Perhaps after having given California her artistic due in this handsome manner, and being, myself, well out of the State, this may be the best time to touch upon a sensitive point. As the reader may have observed, I always try to evade responsibility when playing with fire, and if one does that with fire, it becomes all the more necessary to observe the same rule in the case of earthquakes.

In this instance the best way out of it for me seems to be to put the blame on Baedeker, who, in his little red book, declares that "earthquakes occur occasionally in San Francisco, but have seldom been destructive," after which he recites that in 1906 "a severe earthquake lasting about a minute" visited the city, that "the City Hall became a mass of ruins but, on the whole, few of the more solid structures were seriously injured."

San Francisco is notoriously sensitive upon this subject, and her sensitiveness is not difficult to understand. For one thing, earthquakes, interesting though they may be as demonstrations of the power of Nature, are not generally considered a profitable form of advertising for a city, although, curiously enough, they seem, like volcanic eruptions, to visit spots of the greatest natural beauty. For another thing San Francisco feels that "earthquake" is really a misnomer for her disaster, and that this fact is not generally understood in such remote and ill-informed localities as, for instance, the Island of Manhattan.

There is not a little justice in this contention. However the city may have been "shaken down" in the past, by corrupt politicians, the quake did no such thing. All the damage done by the actual trembling of the ground might have been repaired at a cost of a few millions, had not the quake started the fire and at the same time destroyed the means of fighting it. Baedeker, always conservative, estimates the fire loss at three hundred and fifty millions.

Furthermore, it is contended in San Francisco that the city is not actually in the earthquake belt. Scientists have examined the earthquake's fault-line, and have declared that it comes down the coast to a point some miles north of the city, where it obligingly heads out to sea, passing around San Francisco, and coming ashore again far to the south.
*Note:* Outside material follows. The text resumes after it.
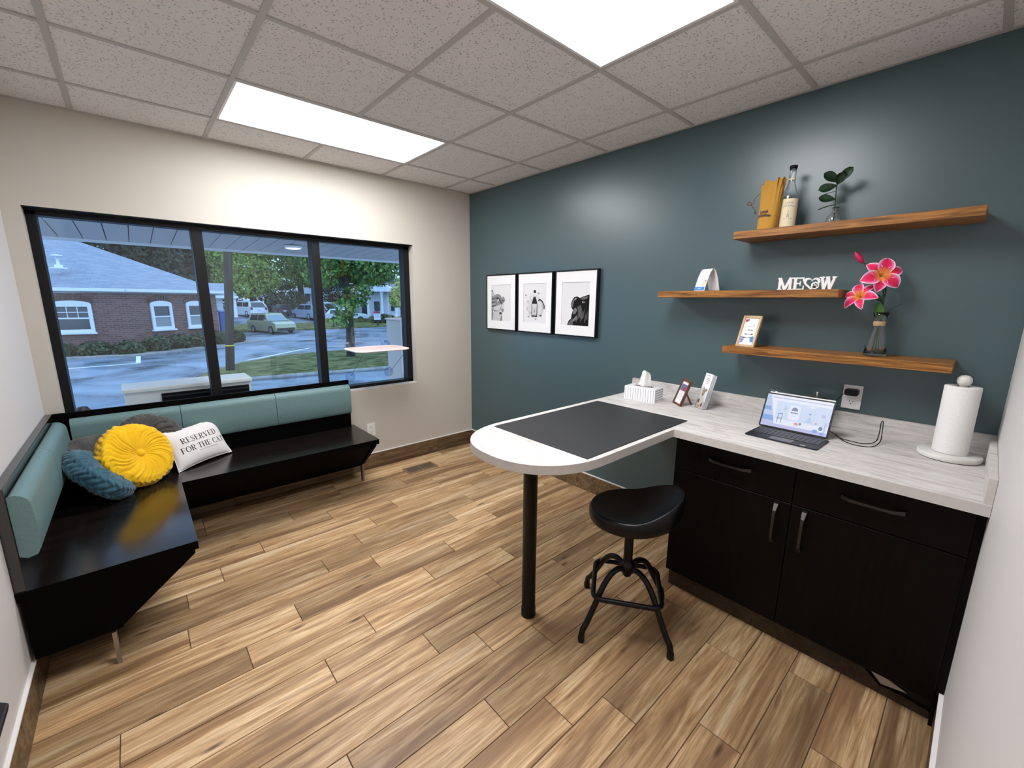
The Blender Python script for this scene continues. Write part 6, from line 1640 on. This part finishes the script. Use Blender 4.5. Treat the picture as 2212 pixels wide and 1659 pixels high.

While, to my mind, this seems to indicate an extraordinary degree of good-nature on the part of an earthquake, I have come, through a negative course of reasoning, to accept it as true. For it so happens that I have discussed literature with a considerable number of scientific men, and I cannot but conclude from the experience that they must know an enormous amount about other matters. Therefore, on earthquakes, I am bound entirely by their decisions, and I believe that all well-ordered earthquakes will be so bound, and that the only chance of future trouble from this source, in San Francisco, might arise through a visit from some irresponsible, renegade quake which was not a member of the regular organization.

As to San Francisco's "touchiness" upon the subject there is this much more to be said. A cow is rumored to have kicked over a lamp and started the Chicago Fire. An earthquake kicked over a building and started the San Francisco Fire. People do not refer to the Chicago Fire as the "Cow." Why then should they refer to the San Francisco Fire as the "Earthquake"? That is the way they reason at the Golden Gate. But however that may be, the important fact is this: the Chicago Fire taught that city a lesson. When Chicago was rebuilt in brick and stone, instead of wood, another cow could kick over another lamp without endangering the whole town. The same story is repeated in San Francisco. The city has been magnificently reconstructed. Another quake might kick over another building, but the city would not go as it did before, because, aside from the fact that the main part of it is now unburnable, as nearly as that may be said of any group of buildings, the most elaborate system of fire-protection has been installed, so that if, in future, water connections are broken at one point, or two points, or several points, there will still be plenty of water from other sources.

As an outsider, in love with San Francisco, who has yet had the temerity to mention the forbidden word, I may perhaps venture a little farther and suggest that it is time for sensitiveness over the word "earthquake" to cease.

Let us use what word we like: the fact remains that the disaster brought out magnificent qualities in San Francisco's people; they were victorious over it; they have fortified themselves against a repetition of it; they transformed catastrophe into opportunity. Already, I think, many San Franciscans understand that the cataclysm was not an unmixed evil, and I believe that, strange though it may seem, there will presently come a time when, for all their half-melancholy "before the fire" talk, they will admit that on the whole it was a good thing. For it is granted to but few cities and few men to really begin life anew.